After I thought I had finished the book, I sent the manuscript to Rahul Soni, my editor at Harper Collins. We had a back-and-forth that added to the narrative. In January, my mother died. I rewrote the end of the book because it is her story. It starts with her as a teenager in Kerala. I gave the book a new ending, which was all to do with her death, her ashes going back to the house by the river where she was born. And then, of course, I realised that the book begins and ends with a river, it took a full circle. I ended up dedicating the book to her.

What an evocative turn of events. So, where did the name The Elsewhereans come from and as it’s genre-bending, where will it be placed in bookshelves, and what category of genre would you give it?

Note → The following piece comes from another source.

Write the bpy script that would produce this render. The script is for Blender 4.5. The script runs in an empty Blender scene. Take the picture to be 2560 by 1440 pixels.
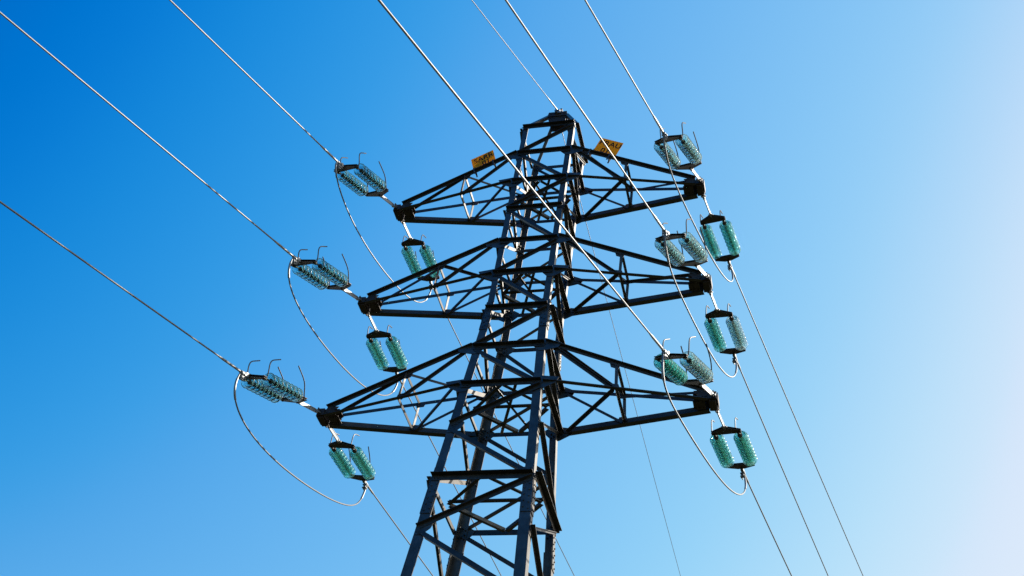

I’ve thought about this a lot, because where are you going to place it in a bookshop, right? I’m calling it ‘a documentary novel’. The title occurs in the novel. There’s a reference to my mother, when she’s living in Hong Kong, she realises that she no longer belongs to Kerala, she now belongs elsewhere, she’s become an ‘elsewherean’.

What next?
I’m working on a crime novel, and this is the first time I have written a chapter-wise breakdown. The genre I read second to poetry is crime fiction. I’ve always been a devotee. I look at it as comfort food, it has helped me through the darkest moments. If you have read a couple of thousand crime novels, which I have, you are bound to want to try your hand. I had various scenarios in my head about how this story would proceed. It took a while to settle on the two characters that propel the narrative. I’m not going to get into details, but I’ll say it’s a mother-son story. And it’s probably the first book I have written with no ghosts in it. I’m setting myself the Georges Simenon challenge. Simenon wrote about four hundred novels. He created a detective, Maigret. Wonderful slim books, around two hundred pages or so, full of odd wisdom. He lived in Paris, but he would check into a hotel in the city, I’m sure a good hotel, and he’d live there for six weeks. When he checked out, he left with a manuscript. That’s my plan. I’ve been thinking of Kathmandu, where I don’t know anybody.